Diferentes sensibilidades

José Antonio Ponte Far VIÉNDOLAS PASAR

FERROL

30 jul 2017 . Actualizado a las 05:00 h.

Con frecuencia la literatura me saca de apuros: me sirve como tema de conversación, permite exponer opiniones contrastadas sobre asuntos importantes, escuchar otras que uno ni había imaginado, etc. Pero en este caso, me metió en un pequeño lío. Y fue por un comentario imprudente, pues no tuve en cuenta la distinta sensibilidad de algunos oyentes a los que me dirigía. No pasó nada grave, pero me dejó un ligero malestar al final de una jornada estupenda.

 Había pasado la tarde con un viejo amigo, en su casa, conversando debajo de la parra de la huerta, conversación que subió y bajó por las carreteras de otros tiempos, sin perder nunca de vista las curvas de nuestra actualidad. Al final, llegó una hija suya con dos niñas de once y nueve años, que se unieron a nuestra cómoda tertulia. Pero como los niños aguantan poco tiempo en el mismo sitio, mi amigo y su mujer propusieron un paseo hasta una granja cercana a la casa, en las afueras del pueblo. Y allá nos fuimos todos, al resbalillo de la tarde plácida. Y me encontré con un panorama idílico, propio de otros tiempos: una pradera verde, salpicada por algunos robles frondosos bajo los cuales descansaban plácidamente unas vacas, mientras otras pacían sin prisas, con la parsimonia de los buenos gastrónomos. Comenté en voz alta la belleza de la escena y, recordando que mi amigo fue un devoto lector de Joseph Conrad, le apunté la enorme diferencia del cuadro que teníamos delante al que el escritor polaco había descrito en un pasaje de uno de los libros autobiográficos en que cuenta sus experiencias marinas, también con vacas de protagonistas. Como no recordaba ese texto, me pidió que lo contase. Y lo hice, sin pensar en las niñas, que pusieron toda la atención.

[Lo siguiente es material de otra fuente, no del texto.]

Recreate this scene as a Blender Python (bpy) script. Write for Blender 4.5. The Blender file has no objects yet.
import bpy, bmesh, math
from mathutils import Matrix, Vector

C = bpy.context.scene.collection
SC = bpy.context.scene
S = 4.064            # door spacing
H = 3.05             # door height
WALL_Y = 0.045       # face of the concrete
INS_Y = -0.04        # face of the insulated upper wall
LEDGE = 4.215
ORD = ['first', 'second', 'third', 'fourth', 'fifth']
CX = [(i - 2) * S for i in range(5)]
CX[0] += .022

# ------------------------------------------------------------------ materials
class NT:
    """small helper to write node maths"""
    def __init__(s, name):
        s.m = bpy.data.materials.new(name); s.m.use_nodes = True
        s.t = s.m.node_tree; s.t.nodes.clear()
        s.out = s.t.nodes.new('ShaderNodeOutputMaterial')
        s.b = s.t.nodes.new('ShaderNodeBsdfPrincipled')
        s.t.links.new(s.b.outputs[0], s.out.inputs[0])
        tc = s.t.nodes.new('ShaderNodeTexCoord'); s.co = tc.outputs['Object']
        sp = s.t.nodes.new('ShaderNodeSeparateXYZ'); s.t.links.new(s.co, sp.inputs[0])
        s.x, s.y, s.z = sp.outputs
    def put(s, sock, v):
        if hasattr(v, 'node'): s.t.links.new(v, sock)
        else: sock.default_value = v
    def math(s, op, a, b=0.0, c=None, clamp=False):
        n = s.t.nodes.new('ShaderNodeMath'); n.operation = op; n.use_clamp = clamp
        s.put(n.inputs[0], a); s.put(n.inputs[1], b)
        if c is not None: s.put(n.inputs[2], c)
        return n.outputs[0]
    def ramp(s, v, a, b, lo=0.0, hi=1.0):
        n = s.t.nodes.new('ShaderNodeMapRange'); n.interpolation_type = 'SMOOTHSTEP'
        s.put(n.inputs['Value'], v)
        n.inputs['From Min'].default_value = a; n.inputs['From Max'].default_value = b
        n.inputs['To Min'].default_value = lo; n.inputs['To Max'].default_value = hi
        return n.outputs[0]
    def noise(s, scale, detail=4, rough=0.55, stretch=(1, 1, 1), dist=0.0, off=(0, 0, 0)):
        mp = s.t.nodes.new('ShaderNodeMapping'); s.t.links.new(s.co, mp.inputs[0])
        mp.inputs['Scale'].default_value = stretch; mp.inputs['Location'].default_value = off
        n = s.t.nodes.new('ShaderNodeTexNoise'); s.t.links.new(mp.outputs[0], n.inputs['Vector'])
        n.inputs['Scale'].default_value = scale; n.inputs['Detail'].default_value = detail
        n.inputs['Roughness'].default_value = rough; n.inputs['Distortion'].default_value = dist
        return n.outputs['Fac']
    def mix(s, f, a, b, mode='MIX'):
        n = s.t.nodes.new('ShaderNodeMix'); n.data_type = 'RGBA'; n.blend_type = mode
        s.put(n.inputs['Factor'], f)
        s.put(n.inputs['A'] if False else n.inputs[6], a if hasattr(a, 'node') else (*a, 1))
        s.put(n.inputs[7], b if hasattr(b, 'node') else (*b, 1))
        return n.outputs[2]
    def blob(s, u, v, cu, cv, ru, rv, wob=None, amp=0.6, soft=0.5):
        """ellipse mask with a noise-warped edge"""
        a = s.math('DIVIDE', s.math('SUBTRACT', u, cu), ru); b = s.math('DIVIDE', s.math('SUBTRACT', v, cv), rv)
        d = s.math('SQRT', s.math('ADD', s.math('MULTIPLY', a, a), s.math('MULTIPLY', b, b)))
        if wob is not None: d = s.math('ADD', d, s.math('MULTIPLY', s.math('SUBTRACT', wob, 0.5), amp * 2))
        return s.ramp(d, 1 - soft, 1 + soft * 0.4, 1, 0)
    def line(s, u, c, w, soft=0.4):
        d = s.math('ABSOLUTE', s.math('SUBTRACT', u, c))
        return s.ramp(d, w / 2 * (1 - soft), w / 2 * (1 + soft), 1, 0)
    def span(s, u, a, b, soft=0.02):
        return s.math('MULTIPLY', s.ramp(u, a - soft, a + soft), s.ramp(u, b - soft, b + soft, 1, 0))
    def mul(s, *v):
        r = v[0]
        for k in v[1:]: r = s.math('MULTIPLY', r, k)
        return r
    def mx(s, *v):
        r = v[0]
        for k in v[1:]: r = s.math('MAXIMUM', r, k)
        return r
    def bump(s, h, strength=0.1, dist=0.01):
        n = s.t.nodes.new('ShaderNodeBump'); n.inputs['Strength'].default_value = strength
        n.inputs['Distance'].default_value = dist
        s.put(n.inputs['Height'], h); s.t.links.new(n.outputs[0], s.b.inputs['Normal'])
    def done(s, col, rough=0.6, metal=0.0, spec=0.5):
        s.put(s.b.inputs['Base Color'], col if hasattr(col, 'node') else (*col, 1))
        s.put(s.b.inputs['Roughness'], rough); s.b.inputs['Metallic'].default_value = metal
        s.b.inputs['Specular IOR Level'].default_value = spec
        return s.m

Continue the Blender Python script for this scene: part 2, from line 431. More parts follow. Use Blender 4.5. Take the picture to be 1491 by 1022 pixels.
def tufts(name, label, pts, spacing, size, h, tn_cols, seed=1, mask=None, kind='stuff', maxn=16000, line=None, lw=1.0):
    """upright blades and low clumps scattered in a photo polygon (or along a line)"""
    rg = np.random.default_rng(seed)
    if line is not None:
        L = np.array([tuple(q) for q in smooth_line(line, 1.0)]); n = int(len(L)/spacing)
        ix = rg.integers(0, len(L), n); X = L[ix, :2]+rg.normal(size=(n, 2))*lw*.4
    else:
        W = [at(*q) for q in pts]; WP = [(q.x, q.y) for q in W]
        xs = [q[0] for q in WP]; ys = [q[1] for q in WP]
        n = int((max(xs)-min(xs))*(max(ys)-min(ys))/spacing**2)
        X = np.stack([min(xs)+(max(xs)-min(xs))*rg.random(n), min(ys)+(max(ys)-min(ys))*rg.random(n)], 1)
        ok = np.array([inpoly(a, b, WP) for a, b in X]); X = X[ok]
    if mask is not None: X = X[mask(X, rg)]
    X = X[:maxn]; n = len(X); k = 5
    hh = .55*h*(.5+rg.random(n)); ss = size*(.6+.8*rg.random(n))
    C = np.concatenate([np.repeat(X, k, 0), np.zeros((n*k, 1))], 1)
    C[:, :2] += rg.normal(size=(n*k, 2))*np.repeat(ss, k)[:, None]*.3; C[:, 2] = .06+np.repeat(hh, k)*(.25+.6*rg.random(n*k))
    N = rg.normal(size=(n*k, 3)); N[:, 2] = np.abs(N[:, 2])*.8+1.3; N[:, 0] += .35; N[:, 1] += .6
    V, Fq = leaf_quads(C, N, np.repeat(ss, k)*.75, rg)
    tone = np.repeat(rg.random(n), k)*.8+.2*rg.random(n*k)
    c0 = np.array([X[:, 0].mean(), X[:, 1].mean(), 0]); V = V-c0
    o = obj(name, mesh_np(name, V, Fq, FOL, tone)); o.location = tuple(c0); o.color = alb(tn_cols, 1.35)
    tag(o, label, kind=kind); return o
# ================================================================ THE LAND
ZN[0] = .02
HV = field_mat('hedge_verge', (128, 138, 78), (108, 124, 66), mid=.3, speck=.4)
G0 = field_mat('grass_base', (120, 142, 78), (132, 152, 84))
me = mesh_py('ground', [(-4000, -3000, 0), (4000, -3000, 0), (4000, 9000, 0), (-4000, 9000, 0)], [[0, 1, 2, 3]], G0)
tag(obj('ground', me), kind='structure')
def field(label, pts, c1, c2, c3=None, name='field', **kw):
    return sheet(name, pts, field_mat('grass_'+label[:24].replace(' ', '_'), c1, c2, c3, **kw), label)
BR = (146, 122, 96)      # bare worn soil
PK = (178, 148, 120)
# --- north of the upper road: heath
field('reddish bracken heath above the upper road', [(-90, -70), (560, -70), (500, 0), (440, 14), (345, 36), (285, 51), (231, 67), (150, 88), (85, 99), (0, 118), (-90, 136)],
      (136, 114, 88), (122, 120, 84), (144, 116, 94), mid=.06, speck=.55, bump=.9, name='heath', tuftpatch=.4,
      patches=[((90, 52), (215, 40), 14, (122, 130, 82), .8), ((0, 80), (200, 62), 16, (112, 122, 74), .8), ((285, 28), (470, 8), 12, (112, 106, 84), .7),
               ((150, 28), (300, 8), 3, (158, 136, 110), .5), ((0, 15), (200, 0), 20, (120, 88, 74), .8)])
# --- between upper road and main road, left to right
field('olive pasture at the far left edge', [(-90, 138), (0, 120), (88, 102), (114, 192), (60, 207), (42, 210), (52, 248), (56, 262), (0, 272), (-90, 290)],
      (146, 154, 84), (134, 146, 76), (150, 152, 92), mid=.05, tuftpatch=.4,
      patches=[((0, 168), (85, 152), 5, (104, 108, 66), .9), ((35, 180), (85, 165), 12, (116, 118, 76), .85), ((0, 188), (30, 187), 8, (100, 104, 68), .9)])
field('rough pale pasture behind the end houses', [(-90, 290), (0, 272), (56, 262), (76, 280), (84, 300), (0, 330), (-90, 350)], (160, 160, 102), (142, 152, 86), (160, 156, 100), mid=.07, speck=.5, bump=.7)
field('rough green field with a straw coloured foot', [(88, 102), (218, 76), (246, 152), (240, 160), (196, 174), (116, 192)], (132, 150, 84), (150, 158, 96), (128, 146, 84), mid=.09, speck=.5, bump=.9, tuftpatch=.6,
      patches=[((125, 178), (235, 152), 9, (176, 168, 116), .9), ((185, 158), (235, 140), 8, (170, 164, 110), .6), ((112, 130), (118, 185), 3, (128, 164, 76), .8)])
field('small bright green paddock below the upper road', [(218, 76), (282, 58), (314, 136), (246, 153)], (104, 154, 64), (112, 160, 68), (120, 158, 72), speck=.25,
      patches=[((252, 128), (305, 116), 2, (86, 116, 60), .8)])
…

Entonces les conté que en un viaje por mar, de Indochina a la India, un tifón había corrido la carga del barco en el que iba Conrad como segundo oficial. La nave avanzaba escorada y, cerca de la India, el capitán, para salvar el barco y la tripulación, decidió que se arrojase por la borda toda la carga, incluidas las veinte vacas que llevaban en las bodegas. La costa estaba cerca y si llegaban, serían respetadas como sagradas. Las vacas, desorientadas, quedaron flotando todas juntas, como esas que están aquí a la sombra. Todo estaba en orden: el barco, enderezado ya e inmóvil; el mar verde y en calma, como si fuera un prado; las cabezas de las vacas asomando por encima de la lámina verdosa, moviéndose muy lentamente. Pero pronto, los animales empiezan a mirar con ojos de inquietud y se escuchan los primeros mugidos de angustia. Y de inmediato, los del barco detectan los primeros tiburones. La angustia ahora también es de los tripulantes, incapaces de poner remedio a lo que parece inevitable. Porque, en efecto, el agua empieza a teñirse de rojo, alguna cabeza desaparece bajo el agua, para volver a emerger segundos después. Las dentelladas de los tiburones hacen estragos en el cuerpo sumergido de las vacas, pero estas ya ni se quejan. Cada una aguanta estoicamente hasta donde se lo permiten los destrozos que los escualos les están causando…

Y aquí me di cuenta de que debía callarme.

En realidad, me arrepentí de haber empezado a contar esta historia. Me dejé llevar por la plasticidad con que Conrad lo narra en esas páginas antológicas, y no me había percatado de que las dos niñas me estaban siguiendo con la angustia también en la mirada.